Start

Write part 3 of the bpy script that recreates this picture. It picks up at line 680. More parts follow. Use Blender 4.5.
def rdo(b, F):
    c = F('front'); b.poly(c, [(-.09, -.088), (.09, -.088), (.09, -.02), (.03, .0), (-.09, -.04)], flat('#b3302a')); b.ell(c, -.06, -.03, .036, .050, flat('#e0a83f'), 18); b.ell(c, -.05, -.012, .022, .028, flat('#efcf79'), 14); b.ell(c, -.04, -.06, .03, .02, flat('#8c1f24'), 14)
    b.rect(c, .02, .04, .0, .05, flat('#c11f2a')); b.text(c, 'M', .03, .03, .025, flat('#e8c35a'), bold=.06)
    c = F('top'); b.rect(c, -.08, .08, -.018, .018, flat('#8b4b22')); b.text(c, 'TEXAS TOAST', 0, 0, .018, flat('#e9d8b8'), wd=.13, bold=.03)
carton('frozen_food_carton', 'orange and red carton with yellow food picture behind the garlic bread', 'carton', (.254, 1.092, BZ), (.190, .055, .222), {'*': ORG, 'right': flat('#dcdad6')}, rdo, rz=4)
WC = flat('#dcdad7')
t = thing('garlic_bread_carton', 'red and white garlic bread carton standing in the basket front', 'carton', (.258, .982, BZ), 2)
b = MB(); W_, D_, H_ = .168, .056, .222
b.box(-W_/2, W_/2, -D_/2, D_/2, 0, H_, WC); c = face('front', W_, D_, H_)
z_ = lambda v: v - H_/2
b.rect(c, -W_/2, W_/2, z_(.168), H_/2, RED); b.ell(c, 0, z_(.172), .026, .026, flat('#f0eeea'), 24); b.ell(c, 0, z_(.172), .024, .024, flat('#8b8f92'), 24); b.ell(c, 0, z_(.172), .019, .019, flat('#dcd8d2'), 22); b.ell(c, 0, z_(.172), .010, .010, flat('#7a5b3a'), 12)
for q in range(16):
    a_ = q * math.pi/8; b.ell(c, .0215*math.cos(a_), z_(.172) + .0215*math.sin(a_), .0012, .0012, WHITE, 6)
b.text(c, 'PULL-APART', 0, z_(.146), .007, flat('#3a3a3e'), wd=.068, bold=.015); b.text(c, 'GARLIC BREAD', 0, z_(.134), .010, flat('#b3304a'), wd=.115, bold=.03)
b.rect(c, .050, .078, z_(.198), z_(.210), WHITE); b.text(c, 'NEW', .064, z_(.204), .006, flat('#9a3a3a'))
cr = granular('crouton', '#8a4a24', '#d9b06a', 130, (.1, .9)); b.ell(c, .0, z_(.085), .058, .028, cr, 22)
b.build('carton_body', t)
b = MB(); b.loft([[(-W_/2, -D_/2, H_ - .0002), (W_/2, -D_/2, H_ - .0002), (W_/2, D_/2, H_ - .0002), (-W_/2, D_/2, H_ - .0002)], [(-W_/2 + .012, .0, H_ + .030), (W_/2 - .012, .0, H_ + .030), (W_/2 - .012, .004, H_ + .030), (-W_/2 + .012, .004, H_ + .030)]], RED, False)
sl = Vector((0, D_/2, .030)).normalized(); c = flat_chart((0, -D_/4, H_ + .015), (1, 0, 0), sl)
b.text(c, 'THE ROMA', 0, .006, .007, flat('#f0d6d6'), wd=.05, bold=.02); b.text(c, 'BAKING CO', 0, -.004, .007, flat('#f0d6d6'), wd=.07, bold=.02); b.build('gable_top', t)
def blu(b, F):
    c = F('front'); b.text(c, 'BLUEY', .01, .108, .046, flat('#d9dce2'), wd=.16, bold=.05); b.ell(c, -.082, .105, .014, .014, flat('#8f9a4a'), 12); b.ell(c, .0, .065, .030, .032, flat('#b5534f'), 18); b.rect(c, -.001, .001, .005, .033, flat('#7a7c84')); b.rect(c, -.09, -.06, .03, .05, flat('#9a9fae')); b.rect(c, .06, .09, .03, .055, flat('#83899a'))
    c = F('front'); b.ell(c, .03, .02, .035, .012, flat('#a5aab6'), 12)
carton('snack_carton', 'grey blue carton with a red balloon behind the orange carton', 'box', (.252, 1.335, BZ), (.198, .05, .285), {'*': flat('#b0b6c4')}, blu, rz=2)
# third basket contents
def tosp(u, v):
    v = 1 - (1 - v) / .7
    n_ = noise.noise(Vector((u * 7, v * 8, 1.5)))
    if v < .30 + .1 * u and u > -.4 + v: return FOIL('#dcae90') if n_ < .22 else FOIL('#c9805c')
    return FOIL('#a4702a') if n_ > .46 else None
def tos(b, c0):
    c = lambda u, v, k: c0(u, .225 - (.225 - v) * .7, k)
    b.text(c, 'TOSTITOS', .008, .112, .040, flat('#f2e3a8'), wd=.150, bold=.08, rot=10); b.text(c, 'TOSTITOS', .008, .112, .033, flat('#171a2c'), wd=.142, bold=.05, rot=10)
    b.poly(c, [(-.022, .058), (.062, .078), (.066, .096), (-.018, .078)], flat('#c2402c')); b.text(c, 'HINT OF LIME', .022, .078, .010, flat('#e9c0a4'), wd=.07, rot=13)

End

Your task is to repeat every line exactly.

-- Result of this task --
Write part 3 of the bpy script that recreates this picture. It picks up at line 680. More parts follow. Use Blender 4.5.
def rdo(b, F):
    c = F('front'); b.poly(c, [(-.09, -.088), (.09, -.088), (.09, -.02), (.03, .0), (-.09, -.04)], flat('#b3302a')); b.ell(c, -.06, -.03, .036, .050, flat('#e0a83f'), 18); b.ell(c, -.05, -.012, .022, .028, flat('#efcf79'), 14); b.ell(c, -.04, -.06, .03, .02, flat('#8c1f24'), 14)
    b.rect(c, .02, .04, .0, .05, flat('#c11f2a')); b.text(c, 'M', .03, .03, .025, flat('#e8c35a'), bold=.06)
    c = F('top'); b.rect(c, -.08, .08, -.018, .018, flat('#8b4b22')); b.text(c, 'TEXAS TOAST', 0, 0, .018, flat('#e9d8b8'), wd=.13, bold=.03)
carton('frozen_food_carton', 'orange and red carton with yellow food picture behind the garlic bread', 'carton', (.254, 1.092, BZ), (.190, .055, .222), {'*': ORG, 'right': flat('#dcdad6')}, rdo, rz=4)
WC = flat('#dcdad7')
t = thing('garlic_bread_carton', 'red and white garlic bread carton standing in the basket front', 'carton', (.258, .982, BZ), 2)
b = MB(); W_, D_, H_ = .168, .056, .222
b.box(-W_/2, W_/2, -D_/2, D_/2, 0, H_, WC); c = face('front', W_, D_, H_)
z_ = lambda v: v - H_/2
b.rect(c, -W_/2, W_/2, z_(.168), H_/2, RED); b.ell(c, 0, z_(.172), .026, .026, flat('#f0eeea'), 24); b.ell(c, 0, z_(.172), .024, .024, flat('#8b8f92'), 24); b.ell(c, 0, z_(.172), .019, .019, flat('#dcd8d2'), 22); b.ell(c, 0, z_(.172), .010, .010, flat('#7a5b3a'), 12)
for q in range(16):
    a_ = q * math.pi/8; b.ell(c, .0215*math.cos(a_), z_(.172) + .0215*math.sin(a_), .0012, .0012, WHITE, 6)
b.text(c, 'PULL-APART', 0, z_(.146), .007, flat('#3a3a3e'), wd=.068, bold=.015); b.text(c, 'GARLIC BREAD', 0, z_(.134), .010, flat('#b3304a'), wd=.115, bold=.03)
b.rect(c, .050, .078, z_(.198), z_(.210), WHITE); b.text(c, 'NEW', .064, z_(.204), .006, flat('#9a3a3a'))
cr = granular('crouton', '#8a4a24', '#d9b06a', 130, (.1, .9)); b.ell(c, .0, z_(.085), .058, .028, cr, 22)
b.build('carton_body', t)
b = MB(); b.loft([[(-W_/2, -D_/2, H_ - .0002), (W_/2, -D_/2, H_ - .0002), (W_/2, D_/2, H_ - .0002), (-W_/2, D_/2, H_ - .0002)], [(-W_/2 + .012, .0, H_ + .030), (W_/2 - .012, .0, H_ + .030), (W_/2 - .012, .004, H_ + .030), (-W_/2 + .012, .004, H_ + .030)]], RED, False)
sl = Vector((0, D_/2, .030)).normalized(); c = flat_chart((0, -D_/4, H_ + .015), (1, 0, 0), sl)
b.text(c, 'THE ROMA', 0, .006, .007, flat('#f0d6d6'), wd=.05, bold=.02); b.text(c, 'BAKING CO', 0, -.004, .007, flat('#f0d6d6'), wd=.07, bold=.02); b.build('gable_top', t)
def blu(b, F):
    c = F('front'); b.text(c, 'BLUEY', .01, .108, .046, flat('#d9dce2'), wd=.16, bold=.05); b.ell(c, -.082, .105, .014, .014, flat('#8f9a4a'), 12); b.ell(c, .0, .065, .030, .032, flat('#b5534f'), 18); b.rect(c, -.001, .001, .005, .033, flat('#7a7c84')); b.rect(c, -.09, -.06, .03, .05, flat('#9a9fae')); b.rect(c, .06, .09, .03, .055, flat('#83899a'))
    c = F('front'); b.ell(c, .03, .02, .035, .012, flat('#a5aab6'), 12)
carton('snack_carton', 'grey blue carton with a red balloon behind the orange carton', 'box', (.252, 1.335, BZ), (.198, .05, .285), {'*': flat('#b0b6c4')}, blu, rz=2)
# third basket contents
def tosp(u, v):
    v = 1 - (1 - v) / .7
    n_ = noise.noise(Vector((u * 7, v * 8, 1.5)))
    if v < .30 + .1 * u and u > -.4 + v: return FOIL('#dcae90') if n_ < .22 else FOIL('#c9805c')
    return FOIL('#a4702a') if n_ > .46 else None
def tos(b, c0):
    c = lambda u, v, k: c0(u, .225 - (.225 - v) * .7, k)
    b.text(c, 'TOSTITOS', .008, .112, .040, flat('#f2e3a8'), wd=.150, bold=.08, rot=10); b.text(c, 'TOSTITOS', .008, .112, .033, flat('#171a2c'), wd=.142, bold=.05, rot=10)
    b.poly(c, [(-.022, .058), (.062, .078), (.066, .096), (-.018, .078)], flat('#c2402c')); b.text(c, 'HINT OF LIME', .022, .078, .010, flat('#e9c0a4'), wd=.07, rot=13)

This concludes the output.